Tuesday, January 26, 2016

Map Baking

This is the tutorial on map baking in Maya. During the tutorial, I learned mainly about normal maps, id maps, and ambient occlusion maps.


To start, I move all the pieces of the revolver far from each other.



Next, I selected faces and changed colors according to the different materials the object would have, to differentiate them.


This is when the color coding is mostly done. I still have yet to do a couple small parts, but this is mostly done. From here, I will move on to maps.



Here's the menu with settings for the maps. Basically, you pick the geometry you want to have the maps, pick the geometry that will be the source, pick a map type, and then set the other settings according to what you want done.

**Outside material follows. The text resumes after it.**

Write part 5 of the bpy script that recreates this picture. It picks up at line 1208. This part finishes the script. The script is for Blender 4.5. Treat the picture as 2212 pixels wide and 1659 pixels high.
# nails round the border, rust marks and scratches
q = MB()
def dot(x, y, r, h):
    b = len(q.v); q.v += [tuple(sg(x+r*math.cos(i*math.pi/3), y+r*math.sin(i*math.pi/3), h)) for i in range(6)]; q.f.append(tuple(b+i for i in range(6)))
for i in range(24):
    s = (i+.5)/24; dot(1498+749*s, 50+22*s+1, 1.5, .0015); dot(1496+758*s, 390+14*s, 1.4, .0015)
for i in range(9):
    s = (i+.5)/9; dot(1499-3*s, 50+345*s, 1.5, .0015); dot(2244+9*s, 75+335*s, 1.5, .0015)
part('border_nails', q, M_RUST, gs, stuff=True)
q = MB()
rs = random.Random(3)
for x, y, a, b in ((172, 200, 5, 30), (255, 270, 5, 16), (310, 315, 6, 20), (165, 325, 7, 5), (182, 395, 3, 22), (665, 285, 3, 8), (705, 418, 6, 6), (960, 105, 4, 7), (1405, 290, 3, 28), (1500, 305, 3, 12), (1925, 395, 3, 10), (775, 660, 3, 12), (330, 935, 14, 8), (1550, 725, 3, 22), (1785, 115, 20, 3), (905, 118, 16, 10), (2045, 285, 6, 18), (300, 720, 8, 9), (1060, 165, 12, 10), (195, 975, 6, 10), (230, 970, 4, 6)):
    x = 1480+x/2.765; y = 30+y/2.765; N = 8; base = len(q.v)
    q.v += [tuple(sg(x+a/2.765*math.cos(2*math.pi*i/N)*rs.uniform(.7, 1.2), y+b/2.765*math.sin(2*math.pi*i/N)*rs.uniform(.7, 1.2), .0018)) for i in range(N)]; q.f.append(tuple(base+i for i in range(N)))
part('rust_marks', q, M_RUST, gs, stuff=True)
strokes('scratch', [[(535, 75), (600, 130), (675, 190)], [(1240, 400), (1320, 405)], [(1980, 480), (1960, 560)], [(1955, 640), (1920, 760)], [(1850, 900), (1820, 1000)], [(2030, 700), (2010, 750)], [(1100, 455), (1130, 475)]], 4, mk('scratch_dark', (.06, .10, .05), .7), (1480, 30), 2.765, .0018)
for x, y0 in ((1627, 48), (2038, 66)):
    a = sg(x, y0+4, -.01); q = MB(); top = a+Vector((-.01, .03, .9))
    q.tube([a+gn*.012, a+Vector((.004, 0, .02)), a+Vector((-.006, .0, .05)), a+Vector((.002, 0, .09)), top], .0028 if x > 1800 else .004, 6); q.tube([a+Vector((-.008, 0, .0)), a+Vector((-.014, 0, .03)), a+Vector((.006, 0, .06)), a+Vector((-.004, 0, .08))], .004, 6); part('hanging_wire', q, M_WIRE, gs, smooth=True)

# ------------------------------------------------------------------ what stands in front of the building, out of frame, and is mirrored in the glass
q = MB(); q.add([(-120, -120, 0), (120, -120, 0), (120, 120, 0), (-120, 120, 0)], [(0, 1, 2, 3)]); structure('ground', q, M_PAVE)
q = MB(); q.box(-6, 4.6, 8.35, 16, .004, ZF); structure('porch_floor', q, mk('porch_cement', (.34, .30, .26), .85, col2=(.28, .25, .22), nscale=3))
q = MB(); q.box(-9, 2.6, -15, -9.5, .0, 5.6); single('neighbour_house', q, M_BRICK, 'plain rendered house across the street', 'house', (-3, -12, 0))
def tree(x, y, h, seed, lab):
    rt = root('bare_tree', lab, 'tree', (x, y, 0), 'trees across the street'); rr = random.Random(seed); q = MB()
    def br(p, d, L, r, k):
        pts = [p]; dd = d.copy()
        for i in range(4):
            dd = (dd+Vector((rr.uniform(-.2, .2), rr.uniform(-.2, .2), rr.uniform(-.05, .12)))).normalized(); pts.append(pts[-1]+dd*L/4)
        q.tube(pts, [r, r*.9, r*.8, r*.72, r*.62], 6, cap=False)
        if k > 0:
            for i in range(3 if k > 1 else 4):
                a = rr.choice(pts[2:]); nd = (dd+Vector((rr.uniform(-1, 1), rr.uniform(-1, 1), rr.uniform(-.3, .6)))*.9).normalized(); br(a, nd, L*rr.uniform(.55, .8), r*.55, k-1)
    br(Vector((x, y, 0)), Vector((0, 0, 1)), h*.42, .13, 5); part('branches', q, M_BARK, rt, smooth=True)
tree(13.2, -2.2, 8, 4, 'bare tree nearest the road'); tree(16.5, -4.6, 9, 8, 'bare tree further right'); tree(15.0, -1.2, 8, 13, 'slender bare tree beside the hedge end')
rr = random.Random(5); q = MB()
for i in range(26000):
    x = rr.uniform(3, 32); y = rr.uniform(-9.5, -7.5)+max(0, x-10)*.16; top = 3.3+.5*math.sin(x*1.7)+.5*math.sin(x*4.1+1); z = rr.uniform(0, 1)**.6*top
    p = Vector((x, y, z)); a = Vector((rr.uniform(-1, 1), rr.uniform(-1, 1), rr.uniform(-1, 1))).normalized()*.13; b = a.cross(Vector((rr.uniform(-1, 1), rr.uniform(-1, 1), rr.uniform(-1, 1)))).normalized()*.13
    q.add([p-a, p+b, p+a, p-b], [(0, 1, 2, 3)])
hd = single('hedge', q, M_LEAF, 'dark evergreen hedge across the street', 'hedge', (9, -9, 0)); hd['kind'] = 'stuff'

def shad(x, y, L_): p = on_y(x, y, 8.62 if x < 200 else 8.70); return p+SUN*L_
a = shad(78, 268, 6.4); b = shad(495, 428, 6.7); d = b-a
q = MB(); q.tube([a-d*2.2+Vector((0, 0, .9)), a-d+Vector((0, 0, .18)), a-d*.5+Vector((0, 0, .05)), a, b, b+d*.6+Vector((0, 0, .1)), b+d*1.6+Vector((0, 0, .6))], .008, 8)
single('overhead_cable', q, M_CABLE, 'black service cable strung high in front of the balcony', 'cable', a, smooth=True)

This is after a map was applied, with the high-poly model hidden.



Here is the low-poly model after having an id map and a normal map assigned to it. It shows some of the more fine detail while still keeping a low poly count. Incredibly useful.



This is after applying the final map, the ambient occlusion map.

Overall, learning maps has been very interesting. So far in my work I've never really considered poly-count and using maps to preserve detail while keeping the poly count lower. I am very interested in the ambient occlusion map because it can make your models look wonderful without being textured. I've seen tons of models online that look to have a physical, almost plastic quality that looks great. If i understand correctly, they're just models rendered with ambient occlusion, so I will definitely be experimenting more with that.